> Given instruction
Copy out each line exactly; pictures stay out of the copy.
>> BEGIN Data
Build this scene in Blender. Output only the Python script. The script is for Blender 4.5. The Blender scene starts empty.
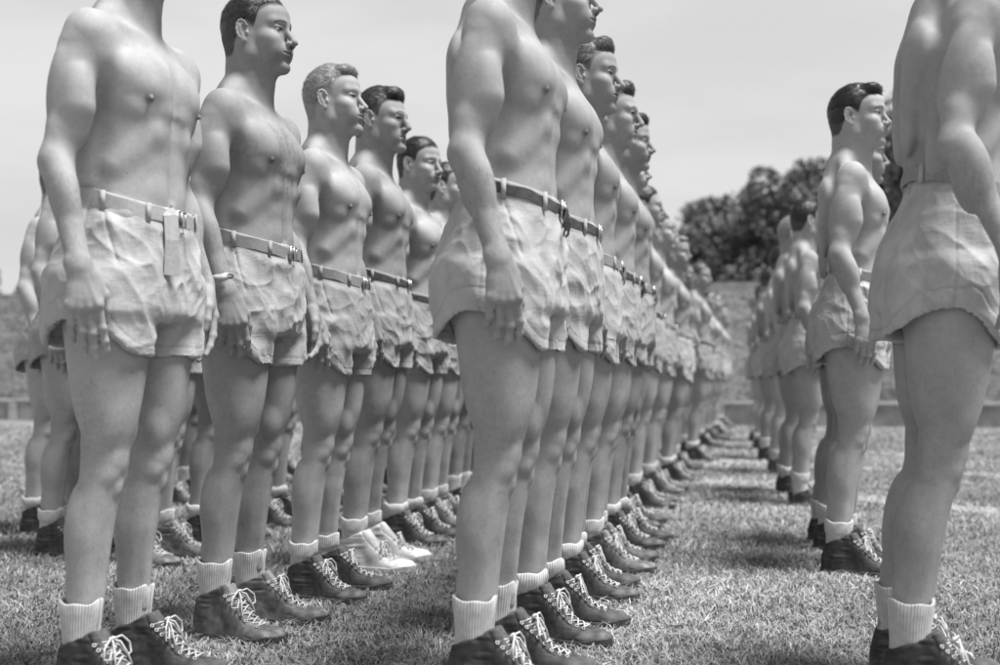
import bpy, math, random, os, time
import numpy as np
from mathutils import Matrix, Vector
from concurrent.futures import ThreadPoolExecutor
T0 = time.time()
QUICK = os.environ.get('QUICK') == '1'
F = np.float32
scene = bpy.context.scene
COL = scene.collection

# ------------------------------------------------------------------ maths
def prof(zs, vals, lo=None, hi=None, n=600):
    """smooth (Catmull-Rom) profile looked up from a table"""
    zs = np.array(zs, float); vals = np.array(vals, float)
    if zs[0] > zs[-1]: zs = zs[::-1]; vals = vals[::-1]
    m = np.gradient(vals, zs)
    zt = np.linspace(zs[0], zs[-1], n)
    i = np.clip(np.searchsorted(zs, zt) - 1, 0, len(zs) - 2)
    h = zs[i + 1] - zs[i]; t = (zt - zs[i]) / h
    v = (2*t**3 - 3*t**2 + 1)*vals[i] + (t**3 - 2*t**2 + t)*h*m[i] + (-2*t**3 + 3*t**2)*vals[i+1] + (t**3 - t**2)*h*m[i+1]
    return lambda z: np.interp(z, zt, v).astype(F)

def smin(a, b, k):
    h = np.maximum(k - np.abs(a - b), 0)
    return np.minimum(a, b) - h*h*(0.25/k)
def smax(a, b, k):
    h = np.maximum(k - np.abs(a - b), 0)
    return np.maximum(a, b) + h*h*(0.25/k)

def V(*a): return np.array(a, float)
def nrm(v): v = np.asarray(v, float); return v/np.linalg.norm(v)

def rotm(rx, ry, rz):
    return np.array(Matrix.Rotation(rz, 3, 'Z') @ Matrix.Rotation(ry, 3, 'Y') @ Matrix.Rotation(rx, 3, 'X'))

class Prim:
    def __init__(s, fn, lo, hi, k=0.02, op='+'):
        s.fn, s.lo, s.hi, s.k, s.op = fn, np.array(lo, float), np.array(hi, float), k, op

def cone(a, b, ra, rb, k=0.02, op='+', flat=None):
    """tapered capsule; flat=(axis, factor) squashes its section along axis"""
    a = V(*a); b = V(*b); ab = b - a; L2 = float(ab @ ab)
    fa = None
    if flat is not None: fa = nrm(flat[0]); ff = flat[1]
    def fn(P):
        q = P - a.astype(F)
        t = np.clip((q @ ab.astype(F))/F(L2), 0, 1)
        q = q - t[..., None]*ab.astype(F)
        if fa is not None:
            c = q @ fa.astype(F)
            d2 = (q*q).sum(-1) - c*c + (c*F(ff))**2
        else: d2 = (q*q).sum(-1)
        return np.sqrt(d2 + F(1e-12)) - (F(ra) + t*F(rb - ra))
    r = max(ra, rb)
    return Prim(fn, np.minimum(a, b) - r, np.maximum(a, b) + r, k, op)

def ell(c, r, k=0.02, op='+', rot=None):
    c = V(*c); r = V(*r); R = None if rot is None else rotm(*rot)
    rm = r.min()
    def fn(P):
        q = P - c.astype(F)
        if R is not None: q = q @ R.astype(F)
        q0 = q/r.astype(F)
        k0 = np.sqrt((q0*q0).sum(-1) + F(1e-12))
        q1 = q0/r.astype(F)
        k1 = np.sqrt((q1*q1).sum(-1) + F(1e-9))
        return k0*(k0 - 1)/k1
    e = r.max() if rot is not None else r
    return Prim(fn, c - e, c + e, k, op)

def evalp(prims, P, cen, half):
    """P: (nb, m, 3) points, cen (nb,3) block centres, half (nb,3). Returns (nb,m)"""
    d = np.full(P.shape[:2], 0.5, F)
    for p in prims:
        m = p.k + 0.004
        sel = np.all((cen + half > p.lo - m) & (cen - half < p.hi + m), axis=1)
        if not sel.any(): continue
        ds = p.fn(P[sel])
        if p.op == '+': d[sel] = smin(d[sel], ds, F(p.k))
        elif p.op == '-': d[sel] = smax(d[sel], -ds, F(p.k))
        elif p.op == '&': d[sel] = smax(d[sel], ds, F(p.k))
    return d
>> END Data
> Worked solution
Build this scene in Blender. Output only the Python script. The script is for Blender 4.5. The Blender scene starts empty.
import bpy, math, random, os, time
import numpy as np
from mathutils import Matrix, Vector
from concurrent.futures import ThreadPoolExecutor
T0 = time.time()
QUICK = os.environ.get('QUICK') == '1'
F = np.float32
scene = bpy.context.scene
COL = scene.collection

# ------------------------------------------------------------------ maths
def prof(zs, vals, lo=None, hi=None, n=600):
    """smooth (Catmull-Rom) profile looked up from a table"""
    zs = np.array(zs, float); vals = np.array(vals, float)
    if zs[0] > zs[-1]: zs = zs[::-1]; vals = vals[::-1]
    m = np.gradient(vals, zs)
    zt = np.linspace(zs[0], zs[-1], n)
    i = np.clip(np.searchsorted(zs, zt) - 1, 0, len(zs) - 2)
    h = zs[i + 1] - zs[i]; t = (zt - zs[i]) / h
    v = (2*t**3 - 3*t**2 + 1)*vals[i] + (t**3 - 2*t**2 + t)*h*m[i] + (-2*t**3 + 3*t**2)*vals[i+1] + (t**3 - t**2)*h*m[i+1]
    return lambda z: np.interp(z, zt, v).astype(F)

def smin(a, b, k):
    h = np.maximum(k - np.abs(a - b), 0)
    return np.minimum(a, b) - h*h*(0.25/k)
def smax(a, b, k):
    h = np.maximum(k - np.abs(a - b), 0)
    return np.maximum(a, b) + h*h*(0.25/k)

def V(*a): return np.array(a, float)
def nrm(v): v = np.asarray(v, float); return v/np.linalg.norm(v)

def rotm(rx, ry, rz):
    return np.array(Matrix.Rotation(rz, 3, 'Z') @ Matrix.Rotation(ry, 3, 'Y') @ Matrix.Rotation(rx, 3, 'X'))

class Prim:
    def __init__(s, fn, lo, hi, k=0.02, op='+'):
        s.fn, s.lo, s.hi, s.k, s.op = fn, np.array(lo, float), np.array(hi, float), k, op

def cone(a, b, ra, rb, k=0.02, op='+', flat=None):
    """tapered capsule; flat=(axis, factor) squashes its section along axis"""
    a = V(*a); b = V(*b); ab = b - a; L2 = float(ab @ ab)
    fa = None
    if flat is not None: fa = nrm(flat[0]); ff = flat[1]
    def fn(P):
        q = P - a.astype(F)
        t = np.clip((q @ ab.astype(F))/F(L2), 0, 1)
        q = q - t[..., None]*ab.astype(F)
        if fa is not None:
            c = q @ fa.astype(F)
            d2 = (q*q).sum(-1) - c*c + (c*F(ff))**2
        else: d2 = (q*q).sum(-1)
        return np.sqrt(d2 + F(1e-12)) - (F(ra) + t*F(rb - ra))
    r = max(ra, rb)
    return Prim(fn, np.minimum(a, b) - r, np.maximum(a, b) + r, k, op)

def ell(c, r, k=0.02, op='+', rot=None):
    c = V(*c); r = V(*r); R = None if rot is None else rotm(*rot)
    rm = r.min()
    def fn(P):
        q = P - c.astype(F)
        if R is not None: q = q @ R.astype(F)
        q0 = q/r.astype(F)
        k0 = np.sqrt((q0*q0).sum(-1) + F(1e-12))
        q1 = q0/r.astype(F)
        k1 = np.sqrt((q1*q1).sum(-1) + F(1e-9))
        return k0*(k0 - 1)/k1
    e = r.max() if rot is not None else r
    return Prim(fn, c - e, c + e, k, op)

def evalp(prims, P, cen, half):
    """P: (nb, m, 3) points, cen (nb,3) block centres, half (nb,3). Returns (nb,m)"""
    d = np.full(P.shape[:2], 0.5, F)
    for p in prims:
        m = p.k + 0.004
        sel = np.all((cen + half > p.lo - m) & (cen - half < p.hi + m), axis=1)
        if not sel.any(): continue
        ds = p.fn(P[sel])
        if p.op == '+': d[sel] = smin(d[sel], ds, F(p.k))
        elif p.op == '-': d[sel] = smax(d[sel], -ds, F(p.k))
        elif p.op == '&': d[sel] = smax(d[sel], ds, F(p.k))
    return d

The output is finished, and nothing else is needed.